Or should I say the bedroom from which Leila has exiled herself? The confusion and conflation of action and reaction, especially within the symbiotic construction of marriage, is very much the issue of this film. That it's couched entirely in Leila's point of view doesn't make it one-sided. Mehrjui keeps us constantly at Leila's side without coloring the film with her subjectivity. Although we see nothing on the screen that occurs outside her presence, our access to her interiority is as limited as it is to that of the other characters. What went wrong here and who is to blame? You and your significant other could debate that for hours. Among its most unexpected virtues, Leilais a great date movie.

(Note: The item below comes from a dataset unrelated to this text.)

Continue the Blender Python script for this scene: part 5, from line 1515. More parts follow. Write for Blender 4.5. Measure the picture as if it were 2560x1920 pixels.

As far as imaginable from the monstrous mother of Leila is Larisa Loktev, a Russian immigrant and former computer programs analyst who now spends all her time caring for her husband, Leonid Loktev, also a former computer analyst, who was severely brain damaged when he was hit by a car while crossing a road between two yard sales in his Colorado neighborhood on April Fool's Day 1989. Their daughter, Julia Loktev, has made a documentary, Moment of Impact, about her parents' daily life that is as discomforting as it is brilliant.
Moment of Impact
Directed by Julia Loktev
At Anthology Film Archives
Through May 23
Shot with a handheld home video camera, the film is an intimate, unsparing view of a dread situation. Since the accident, Leonid has been capable of almost no autonomous physical movement and only the most limited speech. How much he understands is another matter there are clues that he might be thinking far more than he can express. Larisa takes care of him 24-7 because she can't stand how limited his life would be if he were in a nursing room and because her insurance company has denied home assistance. "I'm just a person placed in circumstances," says Larisa, when her daughter grills her about her choices. "In principle, a responsible, reliable person, and he has no one else."
If I were not so moved by the mother, I might be more disturbed than I was about the way the camera intrudes on her life and that of her husband. There's no way of knowing how Leonid feels about having his vulnerability exposed, but he seems, at moments, to resent his filmmaker daughter intensely. The daughter is not unaware of the problem, but she toughs it out. "The only time I don't feel invisible is when I go to aerobics," says the mother. Thanks to this film, the witnesses to her life may be counted in the thousands.